Обосновывая в «Социальной педагогике» деятельный характер человеческих объединений, философ полагает: «Воля» общности означает, что общность устанавливает для себя один единый объект и тем самым определенное правило, придающее одно определенное, исключительное направление действиям отдельных людей... причем установленным правилом регулируются действия всех, кто считается принадлежащим к общности»[5-36]. Чуть позже, вернувшись к этой мысли, подчеркивает: «Общность не означает ни исчезновения индивидуальности в твердом, не дифференцированном единстве, ни, наоборот, нахождения отдельных людей просто рядом друг с другом, подчиненных некоторому лишь внешним образом соединяющему порядку; она означает единство, основанное на воле и сознании каждого отдельного человека и, следовательно, нисколько не уничтожающее автономии индивидуума». Знаток и приверженец Платона не мог, конечно, не отметить, что общность людей «не содержится вся целиком в общности работы и необходимой для такой общности внешней организации; ее жизнь и корень ее силы всецело заключаются в душевном строе соединяющихся»[5-37].

Гнет жизненной необходимости не исчерпывает причин духовной близости. Истинным единством настроения обладает и всеобщее празднество[5-38]. Хотя «полная общность, — предупреждает философ, — является таким же бесконечным идеалом, как вечная истина.

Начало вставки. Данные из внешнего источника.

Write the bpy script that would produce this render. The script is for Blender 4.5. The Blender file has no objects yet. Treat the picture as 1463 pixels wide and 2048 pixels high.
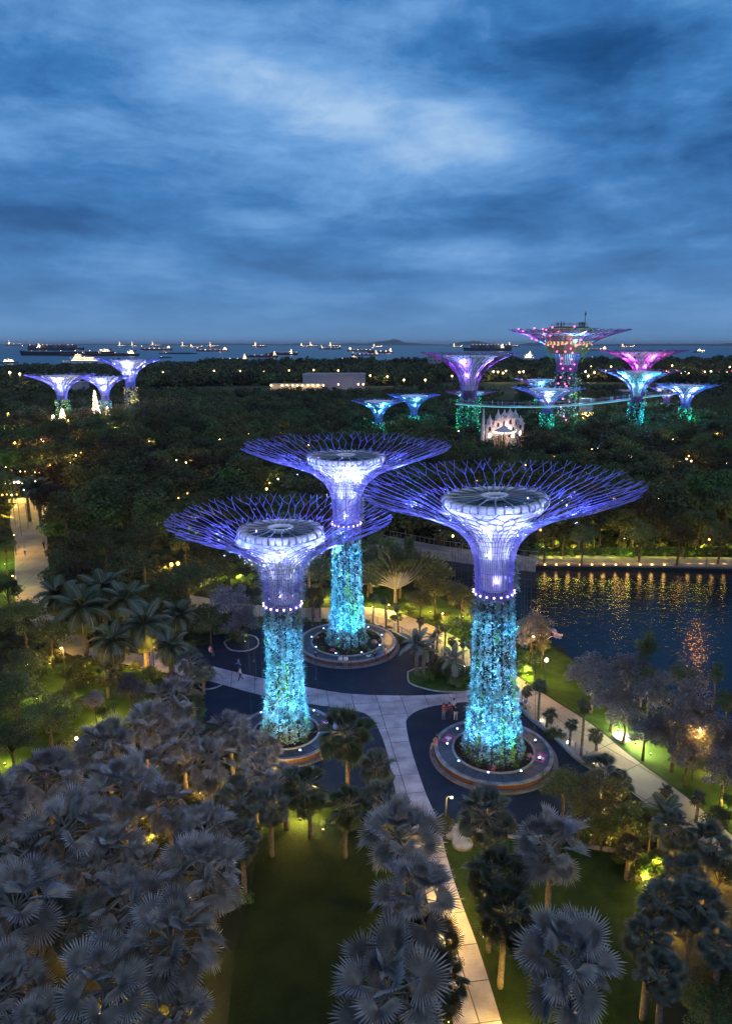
import bpy, bmesh, math, random
import numpy as np
from mathutils import Vector, Matrix, geometry
R = math.radians
PI = math.pi
random.seed(7)
rng = np.random.default_rng(7)
scene = bpy.context.scene
COL = scene.collection

# ------------------------------------------------------------------ camera
CAM_H = 37.0; FPX = 1400.0; PITCH = math.atan(336/FPX)
cam_d = bpy.data.cameras.new('camera'); cam = bpy.data.objects.new('camera', cam_d); COL.objects.link(cam)
cam.location = (0, 0, CAM_H); cam.rotation_euler = (R(90)-PITCH, 0, 0)
cam_d.sensor_fit = 'VERTICAL'; cam_d.sensor_height = 24; cam_d.lens = FPX/2048*24
cam_d.clip_start = 0.5; cam_d.clip_end = 120000
scene.camera = cam
scene.view_settings.view_transform = 'Standard'; scene.view_settings.look = 'None'
scene.view_settings.exposure = 0; scene.view_settings.gamma = 1; scene.view_settings.use_curve_mapping = False
scene.render.engine = 'CYCLES'
cy = scene.cycles
cy.use_denoising = True; cy.max_bounces = 4; cy.diffuse_bounces = 2; cy.glossy_bounces = 2; cy.transmission_bounces = 2
cy.transparent_max_bounces = 4; cy.volume_bounces = 0; cy.caustics_reflective = False; cy.caustics_refractive = False
cy.sample_clamp_indirect = 3.0; cy.use_light_tree = True
try: cy.denoiser = 'OPENIMAGEDENOISE'
except Exception: pass

# ------------------------------------------------------------------ sky
def N(nt, typ, **kw):
    n = nt.nodes.new(typ)
    for k, v in kw.items():
        if k == 'inp':
            for a, b in v.items(): n.inputs[a].default_value = b
        else: setattr(n, k, v)
    return n
def math_n(nt, op, a, b=None, c=None, clamp=False):
    n = nt.nodes.new('ShaderNodeMath'); n.operation = op; n.use_clamp = clamp
    for i, v in enumerate((a, b, c)):
        if v is None: continue
        if isinstance(v, (int, float)): n.inputs[i].default_value = v
        else: nt.links.new(v, n.inputs[i])
    return n.outputs[0]
def ramp(nt, fac, stops, interp='LINEAR'):
    n = nt.nodes.new('ShaderNodeValToRGB'); n.color_ramp.interpolation = interp
    el = n.color_ramp.elements
    while len(el) < len(stops): el.new(0.5)
    for e, (p, c) in zip(el, stops):
        e.position = p; e.color = (*c, 1) if len(c) == 3 else c
    nt.links.new(fac, n.inputs[0]); return n.outputs[0]
def mixc(nt, fac, a, b, mode='MIX'):
    n = nt.nodes.new('ShaderNodeMix'); n.data_type = 'RGBA'; n.blend_type = mode
    for i, v in ((0, fac), (6, a), (7, b)):
        if isinstance(v, (int, float)): n.inputs[i].default_value = v
        elif isinstance(v, tuple): n.inputs[i].default_value = (*v, 1)
        else: nt.links.new(v, n.inputs[i])
    return n.outputs[2]
def srgb(r, g, b):
    f = lambda c: (c/255/12.92) if c/255 <= 0.04045 else ((c/255+0.055)/1.055)**2.4
    return (f(r), f(g), f(b))

world = bpy.data.worlds.new('World'); scene.world = world; world.use_nodes = True
nt = world.node_tree; nt.nodes.clear()
L = nt.links.new
tc = N(nt, 'ShaderNodeTexCoord'); sep = N(nt, 'ShaderNodeSeparateXYZ'); L(tc.outputs['Generated'], sep.inputs[0])
X, Y, Z = sep.outputs
az = math_n(nt, 'ARCTAN2', X, Y)                      # azimuth in radians, 0 straight ahead
el = math_n(nt, 'ARCSINE', Z)                         # elevation in radians
den = math_n(nt, 'ADD', math_n(nt, 'MAXIMUM', Z, 0.0), 0.26)
u = math_n(nt, 'DIVIDE', X, den); v = math_n(nt, 'DIVIDE', Y, den)
cv = N(nt, 'ShaderNodeCombineXYZ'); L(u, cv.inputs[0]); L(v, cv.inputs[1])
def noise(vec, scale, detail, rough, dist=0.0, off=(0, 0, 0), sc=(1, 1, 1)):
    m = N(nt, 'ShaderNodeMapping'); m.inputs['Location'].default_value = off; m.inputs['Scale'].default_value = sc
    L(vec, m.inputs[0])
    n = N(nt, 'ShaderNodeTexNoise'); n.inputs['Scale'].default_value = scale; n.inputs['Detail'].default_value = detail
    n.inputs['Roughness'].default_value = rough; n.inputs['Distortion'].default_value = dist
    L(m.outputs[0], n.inputs['Vector']); return n.outputs[0]
ce = N(nt, 'ShaderNodeCombineXYZ'); L(az, ce.inputs[0]); L(math_n(nt, 'MULTIPLY', math_n(nt, 'POWER', math_n(nt, 'MAXIMUM', el, 0.0005), 0.8), 1.5), ce.inputs[1]); L(math_n(nt, 'MULTIPLY', el, 0.3), ce.inputs[2])
n1 = noise(ce.outputs[0], 4.0, 9, 0.58, 0.25, (3.9, 1.75, 0), (1, 1.9, 1))
n2 = noise(ce.outputs[0], 9.0, 10, 0.64, 0.5, (7.7, 4.1, 0), (.9, 1.5, 1))
n3 = noise(cv.outputs[0], 0.28, 3, 0.5, 0.0, (1.1, 9.0, 0))
def blob(px, py, sx, sy, rot=0.0):
    """a soft cloud patch round the direction seen through photo pixel (px, py), sizes in degrees"""
    xc = (px-731.5)/FPX; yc = -(py-1024)/FPX
    d = Vector((xc, math.cos(PITCH)+yc*math.sin(PITCH), -math.sin(PITCH)+yc*math.cos(PITCH))).normalized()
    a0 = math.atan2(d.x, d.y); e0 = math.asin(d.z)
    da = math_n(nt, 'SUBTRACT', az, a0); de = math_n(nt, 'SUBTRACT', el, e0)
    c, s = math.cos(R(rot)), math.sin(R(rot))
    p = math_n(nt, 'ADD', math_n(nt, 'MULTIPLY', da, c), math_n(nt, 'MULTIPLY', de, s))
    q = math_n(nt, 'SUBTRACT', math_n(nt, 'MULTIPLY', de, c), math_n(nt, 'MULTIPLY', da, s))
    p = math_n(nt, 'DIVIDE', p, R(sx)); q = math_n(nt, 'DIVIDE', q, R(sy))
    r2 = math_n(nt, 'ADD', math_n(nt, 'MULTIPLY', p, p), math_n(nt, 'MULTIPLY', q, q))
    return math_n(nt, 'EXPONENT', math_n(nt, 'MULTIPLY', r2, -1.0))
# brightness of the cloud deck: noise plus the bigger shapes the photograph shows
val = math_n(nt, 'ADD', math_n(nt, 'MULTIPLY', math_n(nt, 'SUBTRACT', n1, 0.5), 1.05), 0.52)
val = math_n(nt, 'ADD', val, math_n(nt, 'MULTIPLY', math_n(nt, 'SUBTRACT', n2, 0.5), 0.46))
val = math_n(nt, 'ADD', val, math_n(nt, 'MULTIPLY', math_n(nt, 'SUBTRACT', n3, 0.5), 0.3))
for (px, py, sx, sy, rot, w) in SKYBLOBS if 'SKYBLOBS' in globals() else (
        (640, 190, 10, 3.0, -12, .34), (960, 270, 5.0, 1.7, -8, .30), (420, 130, 8, 2.2, -14, .16), (330, 260, 12, 3.5, -4, .12),
        (800, 330, 9, 2.2, 0, .14), (1270, 400, 8, 2.2, 4, .10), (930, 512, 11, 1.3, -3, .26), (1000, 590, 14, .8, 0, .16),
        (90, 40, 9, 4, 0, -.10), (1250, 130, 12, 5.0, -18, -.25), (380, 480, 11, 1.6, -8, -.24), (100, 430, 8, 2.0, 0, -.12),
        (1320, 540, 7, 1.2, 0, -.22), (1130, 460, 7, 1.3, -8, -.14), (790, 552, 4.2, .45, 0, -.22), (1000, 440, 6, 1.2, -8, -.05)):
    val = math_n(nt, 'ADD', val, math_n(nt, 'MULTIPLY', blob(px, py, sx, sy, rot), w*.72))
cloud = ramp(nt, val, [(0.0, srgb(16, 62, 112)), (0.27, srgb(34, 90, 152)), (0.50, srgb(66, 130, 196)), (0.76, srgb(118, 172, 232)), (1.0, srgb(176, 212, 250))])
# towards the horizon the deck thins into a paler, greyer blue
hz = math_n(nt, 'EXPONENT', math_n(nt, 'MULTIPLY', math_n(nt, 'MAXIMUM', el, 0.0), -1/R(4.6)))
hz = math_n(nt, 'MULTIPLY', hz, 0.9)
cloud = mixc(nt, hz, cloud, srgb(116, 162, 210))
# overhead the deck turns greyer, as a dusk overcast does
up = math_n(nt, 'MULTIPLY', math_n(nt, 'SUBTRACT', el, R(24)), 1/R(40), clamp=True)
cloud = mixc(nt, math_n(nt, 'MULTIPLY', up, 0.8), cloud, srgb(108, 112, 128))
sky = N(nt, 'ShaderNodeTexSky'); sky.sky_type = 'NISHITA'; sky.sun_disc = False
sky.sun_elevation = R(-1.0); sky.sun_rotation = R(250); sky.altitude = 0
sk = mixc(nt, 1.0, sky.outputs[0], (0.05, 0.05, 0.05), 'MULTIPLY')
tot = mixc(nt, 0.10, cloud, sk)
bg = N(nt, 'ShaderNodeBackground'); bg.inputs['Strength'].default_value = 1.0; L(tot, bg.inputs[0])
wo = N(nt, 'ShaderNodeOutputWorld'); L(bg.outputs[0], wo.inputs[0])
world.cycles.sampling_method = 'MANUAL'; world.cycles.sample_map_resolution = 512

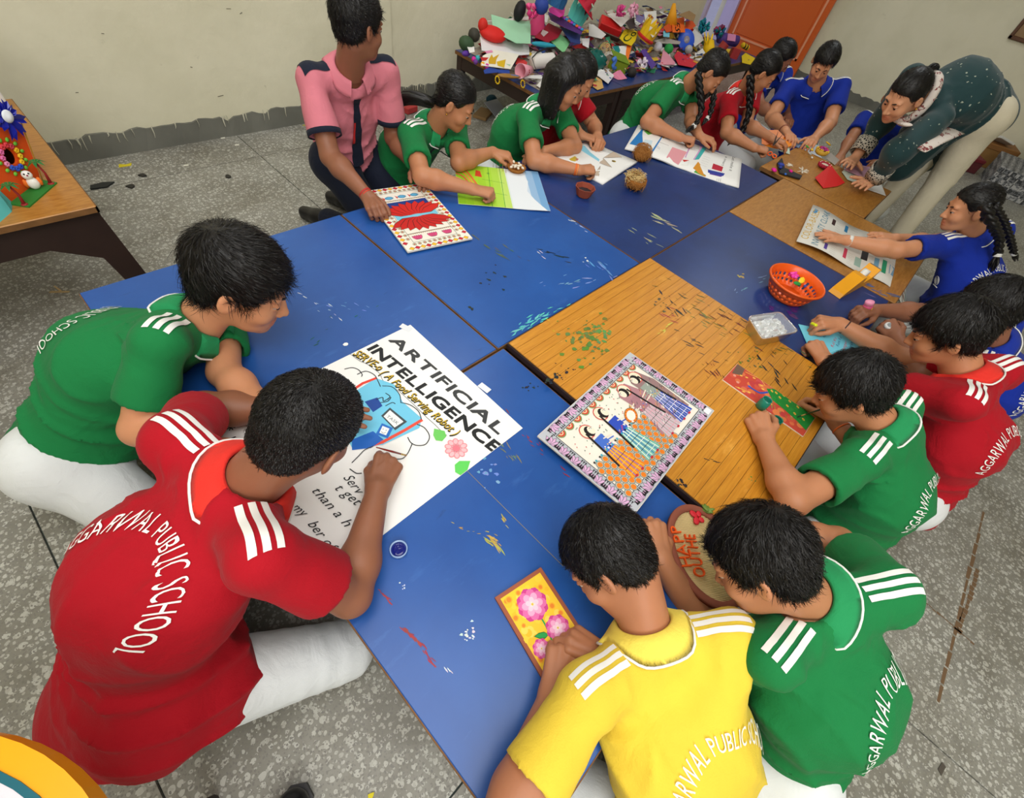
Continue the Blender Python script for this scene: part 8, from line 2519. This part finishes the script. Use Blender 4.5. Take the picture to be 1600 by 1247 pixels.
# loose scraps that fill the heap
g_ = random.Random(77); m = MB()
PAL = [(222, 220, 216), (206, 60, 60), (60, 90, 160), (226, 190, 60), (60, 150, 110), (222, 130, 160), (150, 120, 90), (90, 60, 120), (232, 232, 228), (200, 196, 186)]
for k in range(560):
    x = g_.uniform(2.44, 5.05); y = g_.uniform(1.93, 2.60); L_ = min(1, (x - 2.40) / .25) * min(1, (5.15 - x) / .3)
    z = .374 + (heap_z(y) - .374) * L_ - g_.uniform(.0, .035)
    if z < .375: z = .375 + g_.uniform(0, .008)
    w_, h_ = g_.uniform(.03, .12), g_.uniform(.02, .08); Rm = euler(g_.uniform(-.5, .7), g_.uniform(-.5, .5), g_.uniform(0, 6.28)); c = lin(g_.choice(PAL))
    V = [np.array([x, y, z]) + Rm @ np.array([u * w_, v * h_, .012 * math.sin(u * 5 + k) * (1 - abs(v))]) for v in (-.5, .5) for u in (-.5, -.15, .2, .5)]
    V = [np.array([q[0], q[1], max(q[2], .373)]) for q in V]
    m.add(V, [(0, 1, 5, 4), (1, 2, 6, 5), (2, 3, 7, 6)], c)
so = m.build('paper_scraps', M_INK, None, (3.7, 2.25, .37), ink=True); tag(so, 'loose coloured paper scraps filling the craft heap', 'paper scraps', None, 'stuff')
md = so.modifiers.new('thick', 'SOLIDIFY'); md.thickness = .001
mm = MB(); nx_, ny_ = 40, 12; V, F = [], []
g_ = np.random.default_rng(2)
for j in range(ny_ + 1):
    for i in range(nx_ + 1):
        x = 2.42 + 2.68 * i / nx_; y = 1.95 + .68 * j / ny_; L_ = min(1, (x - 2.42) / .2) * min(1, (5.10 - x) / .25) * min(1, j / 2) * min(1, (ny_ - j) / 1.5)
        V.append((x, y, .3715 + max(0, (heap_z(y) - .374 - .03 + g_.uniform(-.02, .02)) * L_)))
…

И так как здесь, на земле, она остается постоянно недостигнутой, то ищущая фантазия народов... всегда относила ее либо в потусторонний мир, либо к бесконечно отдаленному идеальному состоянию, к какому придет в конце концов человеческий род на земле»[5-39]. Однако далекую от идеала «существующую эмпирическую общность не надо отвергать, а надо преобразовывать ее, возможно более приближая к благороднейшей форме истинной, свободной, исключительно внутренне связанной, т. е. автономной общности»[5-40]. При всей ее ограниченности она умеряет индивидуальное самоутверждение коллективным, и «человек научается и для всех, для союза,... хотеть того, чего он хочет для себя»[5-41]. Общность — инструмент воспитания — изменчива и потому являет собой «постоянно вновь подлежащее созиданию творение»[5-42].

Наторп — не единственный зарубежный ученый конца XIX — начала XX в., чьи идеи были широко известны в России и оказались созвучны постреволюционным планам коллективистской «переделки» граждан на благо Отечества. Как точно подметил мудрый Г. Г. Шпет в предисловии к русскому переводу одной из книг Наторпа, «разочарование в политических и социальных реформах, долженствующих создать благоденствие человечества, заставляет вспомнить и о воспитании как средстве подготовки лучшего будущего»[5-43]. Внимание советских педагогов «первой волны» привлекли, в частности, методы гражданского воспитания и трудового обучения, предложенные немецким педагогом Георгом Кершенштейнером (1854—1932). Если Наторп на манер древнегреческих мудрецов считал социальную педагогику «практически примененной философией», Кершенштейнер, более 20 лет проработавший городским школьным советником в Мюнхене, понимал ее как прикладную технологию организации воспитательного процесса. «Дух солидарности, — полагал он, — образуется только на почве непосредственного участия в общественной жизни»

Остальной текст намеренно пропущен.